My mom is an art teacher and this is the first year that teachers at her school have been required to complete training exercises in preparation for a school shooting. The school district where I grew up started similar training when I was in junior high, not long after Columbine. Along with regular fire drills, we had to practice how to fortify our classrooms against the possibility of one of our own wreaking havoc out of the seeming blue. I, for one, took it very seriously as I had encountered a classmate with a gun once (to this day I don't know if it was real or fake, but not being one of those colorful water guns, I didn't waste any time in telling my teacher).
Then I went abroad. In whichever country I happen to be in, no matter how developed or (usually) underdeveloped it is, one of the first questions I get is whether it's true that everyone in the U.S. owns a gun. If it's not that question, it's whether or not it's true that people can walk around in public with a gun. I know how we Americans would like to answer these questions. It would be very grand to respond with a vigorous, "No!" While you can't judge the whole situation based on the regular reports of shootings that make it to the front page, we can't ignore the true answer to these questions. The answer is "yes," I'm sad to report. Yes, people can carry a gun in public places. Although restrictions apply depending on where you intend to carry the firearm or whether or not it's loaded, it remains true that only 6 states and the District of Columbia forbid carrying firearms at all. Furthermore, the law is not the same in all states. Of course, not everyone owns a gun. But according to some statistics 1 in 4 people do. Huffington Post's graphic on the topic points out an interesting comparison. While China doesn't even have 10 guns per 100 people, the U.S. reports 88.8 guns per 100 people.
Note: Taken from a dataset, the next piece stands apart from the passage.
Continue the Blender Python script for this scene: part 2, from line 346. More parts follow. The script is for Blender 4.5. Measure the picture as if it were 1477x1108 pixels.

So the answer is yes. The ridiculousness that makes these shootings even more likely to happen does exist and on a significant scale.
Besides being asked such questions while I'm abroad, what does the gun topic matter to me? I come from a tiny town of fewer than 200 people. My dad grew up there, as did his dad before him and his dad before him. In fact, ask any Chinese person and it's likely that they have just such a family village. It's very rare in such small towns for violence in the form of terrorism to occur. Yet it's been happening right across the street from my family. They, themselves, have received threats. All from a low-class, uneducated, possibly drug-induced man who also happens to own a few guns, one of which he brazenly carries in a holster attached to his hip. There is no 'why' or reason to his active disturbance of the peace. According to this person's brand of "freedom," he's allowed to do whatever he wants. Now that includes toting a gun across the street--police presence aside--to "talk."
Last year I lived across the hall from two Sierra Leone guys who had both grown up during their country's recent war. One of them had hidden with his family in the bush for the better part of a year. As I mentioned in a former post, one of Tunisia's politicians was assassinated and DA3 was horrified, partly because that was only the second time that has ever happened in his country. My South Korean friends are more concerned about a possible attack from their northern counterparts than a gunman in their classroom (the feeling is probably mutual in North Korea) and, honestly, it's a very slight worry at that. The last time my Vietnamese friend went home, his mother was robbed while on her motorcycle (a risk in itself in Hanoi). From petty theft to nuclear warheads, there are things that will break up the monotony of our daily lives whether we ask for them or not. So my question is: why does stupidity need to be one of them?
The way I see it, my Sierra Leone friends are halfway across the world from their homes and working to get an education in order to go back and help turn the country around. I cannot imagine either one of them wielding a gun against his neighbor. DA3 could not fathom why a person would feel the need to kill a stranger, but to pull a gun on your neighbor would seem to him even more absurd and cruel. I'm sure that half the reason keeping North and South Korea from going back to war is simply blood relations. Unless the government explicitly demands it, I don't believe that either party would go against their own ethnicity like that. So how is it that America is getting so off-track? As education takes more and more of a back seat, people are forgetting how to build life instead of destroy it. For whatever reason, people are not learning that to cherish and practice one's own freedom means the active protection of another's freedom, too. Such self-centered recklessness is literally happening in my front yard.